Records with scene code
• • • •

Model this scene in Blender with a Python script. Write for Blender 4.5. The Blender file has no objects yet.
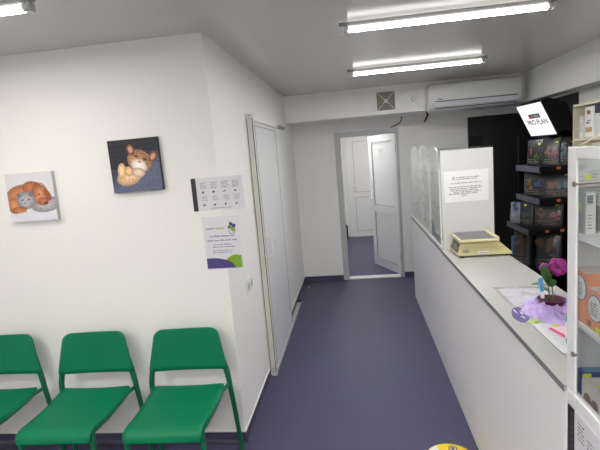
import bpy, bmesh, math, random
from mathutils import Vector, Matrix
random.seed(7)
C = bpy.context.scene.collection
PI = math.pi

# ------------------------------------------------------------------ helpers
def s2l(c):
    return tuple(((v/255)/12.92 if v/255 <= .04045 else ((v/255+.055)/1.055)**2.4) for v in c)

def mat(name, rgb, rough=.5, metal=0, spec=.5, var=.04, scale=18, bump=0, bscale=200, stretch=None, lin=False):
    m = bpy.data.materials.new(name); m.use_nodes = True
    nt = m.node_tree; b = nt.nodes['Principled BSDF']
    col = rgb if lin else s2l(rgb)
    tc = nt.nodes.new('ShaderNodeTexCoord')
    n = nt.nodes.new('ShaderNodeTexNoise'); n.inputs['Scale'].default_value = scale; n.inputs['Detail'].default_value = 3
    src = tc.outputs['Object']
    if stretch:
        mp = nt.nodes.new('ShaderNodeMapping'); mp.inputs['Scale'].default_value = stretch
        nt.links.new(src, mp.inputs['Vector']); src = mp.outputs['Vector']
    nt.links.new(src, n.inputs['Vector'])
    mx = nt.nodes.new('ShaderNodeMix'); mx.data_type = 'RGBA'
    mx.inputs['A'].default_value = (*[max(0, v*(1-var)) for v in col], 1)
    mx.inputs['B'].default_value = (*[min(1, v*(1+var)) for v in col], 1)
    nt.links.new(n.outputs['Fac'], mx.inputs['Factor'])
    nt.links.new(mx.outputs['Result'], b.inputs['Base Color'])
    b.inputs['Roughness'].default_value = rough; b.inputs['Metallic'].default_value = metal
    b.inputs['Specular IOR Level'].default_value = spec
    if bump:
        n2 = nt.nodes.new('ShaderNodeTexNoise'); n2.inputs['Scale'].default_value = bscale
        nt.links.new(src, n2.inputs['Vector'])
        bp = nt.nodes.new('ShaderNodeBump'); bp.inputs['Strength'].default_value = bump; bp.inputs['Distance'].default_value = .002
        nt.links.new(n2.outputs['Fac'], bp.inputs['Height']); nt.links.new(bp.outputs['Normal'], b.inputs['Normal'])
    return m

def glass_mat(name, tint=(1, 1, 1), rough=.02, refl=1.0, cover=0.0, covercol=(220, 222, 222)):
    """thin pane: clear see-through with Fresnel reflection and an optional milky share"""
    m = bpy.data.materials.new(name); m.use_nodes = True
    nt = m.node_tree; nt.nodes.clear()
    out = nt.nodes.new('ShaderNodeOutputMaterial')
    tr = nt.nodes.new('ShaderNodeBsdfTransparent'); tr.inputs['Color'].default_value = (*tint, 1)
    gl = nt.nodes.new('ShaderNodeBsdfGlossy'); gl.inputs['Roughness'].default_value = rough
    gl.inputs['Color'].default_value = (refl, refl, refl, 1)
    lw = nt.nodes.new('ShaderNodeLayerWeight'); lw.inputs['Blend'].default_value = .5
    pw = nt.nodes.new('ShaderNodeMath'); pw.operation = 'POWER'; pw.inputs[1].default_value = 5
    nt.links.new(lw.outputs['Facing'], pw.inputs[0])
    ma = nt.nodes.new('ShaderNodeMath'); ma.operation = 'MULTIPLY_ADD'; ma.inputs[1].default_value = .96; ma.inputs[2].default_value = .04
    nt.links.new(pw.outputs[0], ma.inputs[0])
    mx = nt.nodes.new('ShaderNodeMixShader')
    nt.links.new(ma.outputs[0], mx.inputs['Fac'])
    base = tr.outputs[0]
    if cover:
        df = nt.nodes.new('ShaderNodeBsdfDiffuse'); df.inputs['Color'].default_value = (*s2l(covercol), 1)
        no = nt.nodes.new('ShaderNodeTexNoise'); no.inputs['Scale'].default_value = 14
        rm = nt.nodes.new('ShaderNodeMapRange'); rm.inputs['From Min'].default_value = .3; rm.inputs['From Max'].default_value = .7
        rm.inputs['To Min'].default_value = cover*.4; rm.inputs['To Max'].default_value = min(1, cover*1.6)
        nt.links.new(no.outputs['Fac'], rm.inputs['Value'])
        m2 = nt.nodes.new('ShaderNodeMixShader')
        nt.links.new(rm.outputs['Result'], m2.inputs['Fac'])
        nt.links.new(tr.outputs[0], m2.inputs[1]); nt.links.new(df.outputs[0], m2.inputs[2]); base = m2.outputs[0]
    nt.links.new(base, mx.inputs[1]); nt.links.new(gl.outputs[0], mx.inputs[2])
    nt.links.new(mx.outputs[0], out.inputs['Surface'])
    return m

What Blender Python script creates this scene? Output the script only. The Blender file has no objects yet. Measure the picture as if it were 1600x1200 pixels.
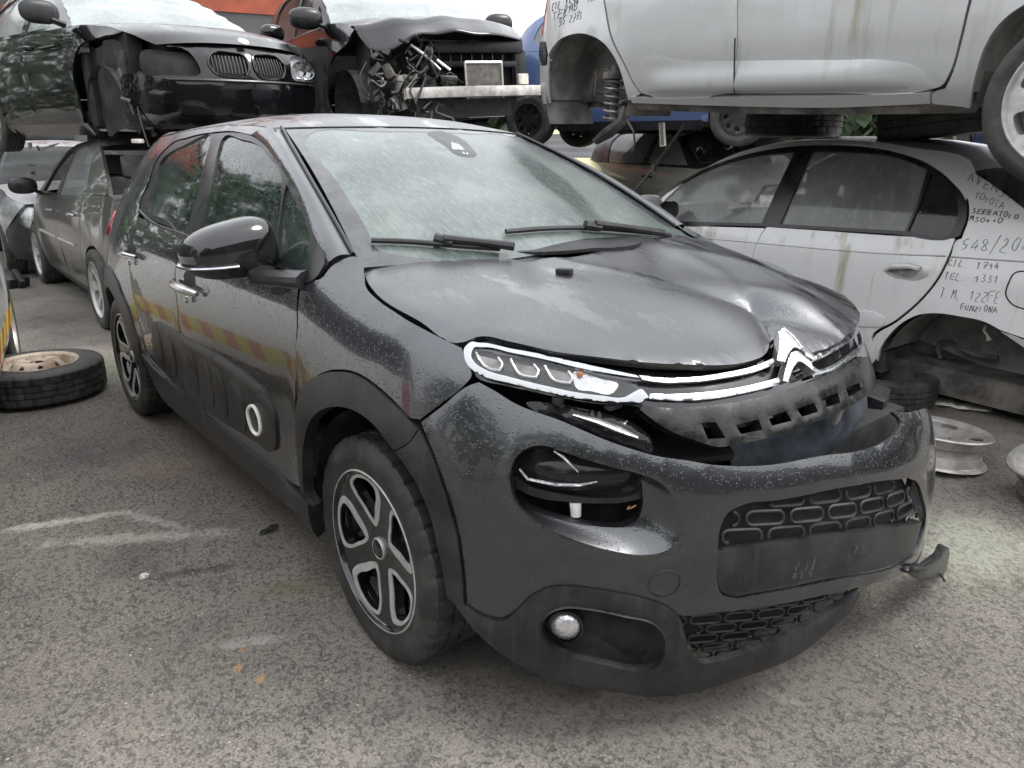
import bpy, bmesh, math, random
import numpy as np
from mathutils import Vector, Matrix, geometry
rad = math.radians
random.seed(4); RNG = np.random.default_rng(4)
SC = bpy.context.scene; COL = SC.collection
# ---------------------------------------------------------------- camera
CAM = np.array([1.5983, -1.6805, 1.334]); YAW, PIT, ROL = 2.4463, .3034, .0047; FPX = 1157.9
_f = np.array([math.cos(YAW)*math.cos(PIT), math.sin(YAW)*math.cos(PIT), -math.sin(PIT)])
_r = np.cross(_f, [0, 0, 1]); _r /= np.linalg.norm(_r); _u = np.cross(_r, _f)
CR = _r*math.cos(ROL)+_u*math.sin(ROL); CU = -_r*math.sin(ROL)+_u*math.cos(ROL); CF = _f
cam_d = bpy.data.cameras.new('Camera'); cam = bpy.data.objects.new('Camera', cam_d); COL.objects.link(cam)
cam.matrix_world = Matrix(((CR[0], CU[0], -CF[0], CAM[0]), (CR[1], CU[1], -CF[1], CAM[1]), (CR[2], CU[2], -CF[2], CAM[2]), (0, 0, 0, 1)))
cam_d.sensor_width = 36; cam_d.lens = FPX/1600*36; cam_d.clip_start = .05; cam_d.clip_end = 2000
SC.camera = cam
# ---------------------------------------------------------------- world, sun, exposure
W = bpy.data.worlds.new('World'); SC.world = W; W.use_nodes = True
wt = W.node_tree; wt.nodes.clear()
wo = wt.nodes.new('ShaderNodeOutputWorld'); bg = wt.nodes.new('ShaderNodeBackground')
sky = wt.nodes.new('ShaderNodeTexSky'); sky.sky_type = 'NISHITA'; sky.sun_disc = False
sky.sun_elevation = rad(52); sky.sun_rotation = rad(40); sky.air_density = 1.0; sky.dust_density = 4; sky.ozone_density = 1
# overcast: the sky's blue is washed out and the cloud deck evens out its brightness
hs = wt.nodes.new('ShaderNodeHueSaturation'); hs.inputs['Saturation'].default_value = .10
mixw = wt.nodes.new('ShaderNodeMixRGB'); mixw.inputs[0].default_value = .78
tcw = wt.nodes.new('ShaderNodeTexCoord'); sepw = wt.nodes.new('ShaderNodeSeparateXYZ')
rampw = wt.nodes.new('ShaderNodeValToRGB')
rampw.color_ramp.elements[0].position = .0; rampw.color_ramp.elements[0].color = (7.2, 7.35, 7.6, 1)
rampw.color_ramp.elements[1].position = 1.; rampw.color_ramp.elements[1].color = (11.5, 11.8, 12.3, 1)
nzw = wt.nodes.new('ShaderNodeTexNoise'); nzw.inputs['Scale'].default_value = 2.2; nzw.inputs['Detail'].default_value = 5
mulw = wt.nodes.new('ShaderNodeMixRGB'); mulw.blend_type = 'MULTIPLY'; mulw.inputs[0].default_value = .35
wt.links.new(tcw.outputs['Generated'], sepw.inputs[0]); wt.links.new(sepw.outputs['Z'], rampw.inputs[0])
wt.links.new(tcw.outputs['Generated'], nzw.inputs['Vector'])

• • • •

Task brief: Word for word, quote the lines above. Omit the pictures.

Task result:
Model this scene in Blender with a Python script. Write for Blender 4.5. The Blender file has no objects yet.
import bpy, bmesh, math, random
from mathutils import Vector, Matrix
random.seed(7)
C = bpy.context.scene.collection
PI = math.pi

# ------------------------------------------------------------------ helpers
def s2l(c):
    return tuple(((v/255)/12.92 if v/255 <= .04045 else ((v/255+.055)/1.055)**2.4) for v in c)

def mat(name, rgb, rough=.5, metal=0, spec=.5, var=.04, scale=18, bump=0, bscale=200, stretch=None, lin=False):
    m = bpy.data.materials.new(name); m.use_nodes = True
    nt = m.node_tree; b = nt.nodes['Principled BSDF']
    col = rgb if lin else s2l(rgb)
    tc = nt.nodes.new('ShaderNodeTexCoord')
    n = nt.nodes.new('ShaderNodeTexNoise'); n.inputs['Scale'].default_value = scale; n.inputs['Detail'].default_value = 3
    src = tc.outputs['Object']
    if stretch:
        mp = nt.nodes.new('ShaderNodeMapping'); mp.inputs['Scale'].default_value = stretch
        nt.links.new(src, mp.inputs['Vector']); src = mp.outputs['Vector']
    nt.links.new(src, n.inputs['Vector'])
    mx = nt.nodes.new('ShaderNodeMix'); mx.data_type = 'RGBA'
    mx.inputs['A'].default_value = (*[max(0, v*(1-var)) for v in col], 1)
    mx.inputs['B'].default_value = (*[min(1, v*(1+var)) for v in col], 1)
    nt.links.new(n.outputs['Fac'], mx.inputs['Factor'])
    nt.links.new(mx.outputs['Result'], b.inputs['Base Color'])
    b.inputs['Roughness'].default_value = rough; b.inputs['Metallic'].default_value = metal
    b.inputs['Specular IOR Level'].default_value = spec
    if bump:
        n2 = nt.nodes.new('ShaderNodeTexNoise'); n2.inputs['Scale'].default_value = bscale
        nt.links.new(src, n2.inputs['Vector'])
        bp = nt.nodes.new('ShaderNodeBump'); bp.inputs['Strength'].default_value = bump; bp.inputs['Distance'].default_value = .002
        nt.links.new(n2.outputs['Fac'], bp.inputs['Height']); nt.links.new(bp.outputs['Normal'], b.inputs['Normal'])
    return m

def glass_mat(name, tint=(1, 1, 1), rough=.02, refl=1.0, cover=0.0, covercol=(220, 222, 222)):
    """thin pane: clear see-through with Fresnel reflection and an optional milky share"""
    m = bpy.data.materials.new(name); m.use_nodes = True
    nt = m.node_tree; nt.nodes.clear()
    out = nt.nodes.new('ShaderNodeOutputMaterial')
    tr = nt.nodes.new('ShaderNodeBsdfTransparent'); tr.inputs['Color'].default_value = (*tint, 1)
    gl = nt.nodes.new('ShaderNodeBsdfGlossy'); gl.inputs['Roughness'].default_value = rough
    gl.inputs['Color'].default_value = (refl, refl, refl, 1)
    lw = nt.nodes.new('ShaderNodeLayerWeight'); lw.inputs['Blend'].default_value = .5
    pw = nt.nodes.new('ShaderNodeMath'); pw.operation = 'POWER'; pw.inputs[1].default_value = 5
    nt.links.new(lw.outputs['Facing'], pw.inputs[0])
    ma = nt.nodes.new('ShaderNodeMath'); ma.operation = 'MULTIPLY_ADD'; ma.inputs[1].default_value = .96; ma.inputs[2].default_value = .04
    nt.links.new(pw.outputs[0], ma.inputs[0])
    mx = nt.nodes.new('ShaderNodeMixShader')
    nt.links.new(ma.outputs[0], mx.inputs['Fac'])
    base = tr.outputs[0]
    if cover:
        df = nt.nodes.new('ShaderNodeBsdfDiffuse'); df.inputs['Color'].default_value = (*s2l(covercol), 1)
        no = nt.nodes.new('ShaderNodeTexNoise'); no.inputs['Scale'].default_value = 14
        rm = nt.nodes.new('ShaderNodeMapRange'); rm.inputs['From Min'].default_value = .3; rm.inputs['From Max'].default_value = .7
        rm.inputs['To Min'].default_value = cover*.4; rm.inputs['To Max'].default_value = min(1, cover*1.6)
        nt.links.new(no.outputs['Fac'], rm.inputs['Value'])
        m2 = nt.nodes.new('ShaderNodeMixShader')
        nt.links.new(rm.outputs['Result'], m2.inputs['Fac'])
        nt.links.new(tr.outputs[0], m2.inputs[1]); nt.links.new(df.outputs[0], m2.inputs[2]); base = m2.outputs[0]
    nt.links.new(base, mx.inputs[1]); nt.links.new(gl.outputs[0], mx.inputs[2])
    nt.links.new(mx.outputs[0], out.inputs['Surface'])
    return m

What Blender Python script creates this scene? Output the script only. The Blender file has no objects yet. Measure the picture as if it were 1600x1200 pixels.
import bpy, bmesh, math, random
import numpy as np
from mathutils import Vector, Matrix, geometry
rad = math.radians
random.seed(4); RNG = np.random.default_rng(4)
SC = bpy.context.scene; COL = SC.collection
# ---------------------------------------------------------------- camera
CAM = np.array([1.5983, -1.6805, 1.334]); YAW, PIT, ROL = 2.4463, .3034, .0047; FPX = 1157.9
_f = np.array([math.cos(YAW)*math.cos(PIT), math.sin(YAW)*math.cos(PIT), -math.sin(PIT)])
_r = np.cross(_f, [0, 0, 1]); _r /= np.linalg.norm(_r); _u = np.cross(_r, _f)
CR = _r*math.cos(ROL)+_u*math.sin(ROL); CU = -_r*math.sin(ROL)+_u*math.cos(ROL); CF = _f
cam_d = bpy.data.cameras.new('Camera'); cam = bpy.data.objects.new('Camera', cam_d); COL.objects.link(cam)
cam.matrix_world = Matrix(((CR[0], CU[0], -CF[0], CAM[0]), (CR[1], CU[1], -CF[1], CAM[1]), (CR[2], CU[2], -CF[2], CAM[2]), (0, 0, 0, 1)))
cam_d.sensor_width = 36; cam_d.lens = FPX/1600*36; cam_d.clip_start = .05; cam_d.clip_end = 2000
SC.camera = cam
# ---------------------------------------------------------------- world, sun, exposure
W = bpy.data.worlds.new('World'); SC.world = W; W.use_nodes = True
wt = W.node_tree; wt.nodes.clear()
wo = wt.nodes.new('ShaderNodeOutputWorld'); bg = wt.nodes.new('ShaderNodeBackground')
sky = wt.nodes.new('ShaderNodeTexSky'); sky.sky_type = 'NISHITA'; sky.sun_disc = False
sky.sun_elevation = rad(52); sky.sun_rotation = rad(40); sky.air_density = 1.0; sky.dust_density = 4; sky.ozone_density = 1
# overcast: the sky's blue is washed out and the cloud deck evens out its brightness
hs = wt.nodes.new('ShaderNodeHueSaturation'); hs.inputs['Saturation'].default_value = .10
mixw = wt.nodes.new('ShaderNodeMixRGB'); mixw.inputs[0].default_value = .78
tcw = wt.nodes.new('ShaderNodeTexCoord'); sepw = wt.nodes.new('ShaderNodeSeparateXYZ')
rampw = wt.nodes.new('ShaderNodeValToRGB')
rampw.color_ramp.elements[0].position = .0; rampw.color_ramp.elements[0].color = (7.2, 7.35, 7.6, 1)
rampw.color_ramp.elements[1].position = 1.; rampw.color_ramp.elements[1].color = (11.5, 11.8, 12.3, 1)
nzw = wt.nodes.new('ShaderNodeTexNoise'); nzw.inputs['Scale'].default_value = 2.2; nzw.inputs['Detail'].default_value = 5
mulw = wt.nodes.new('ShaderNodeMixRGB'); mulw.blend_type = 'MULTIPLY'; mulw.inputs[0].default_value = .35
wt.links.new(tcw.outputs['Generated'], sepw.inputs[0]); wt.links.new(sepw.outputs['Z'], rampw.inputs[0])
wt.links.new(tcw.outputs['Generated'], nzw.inputs['Vector'])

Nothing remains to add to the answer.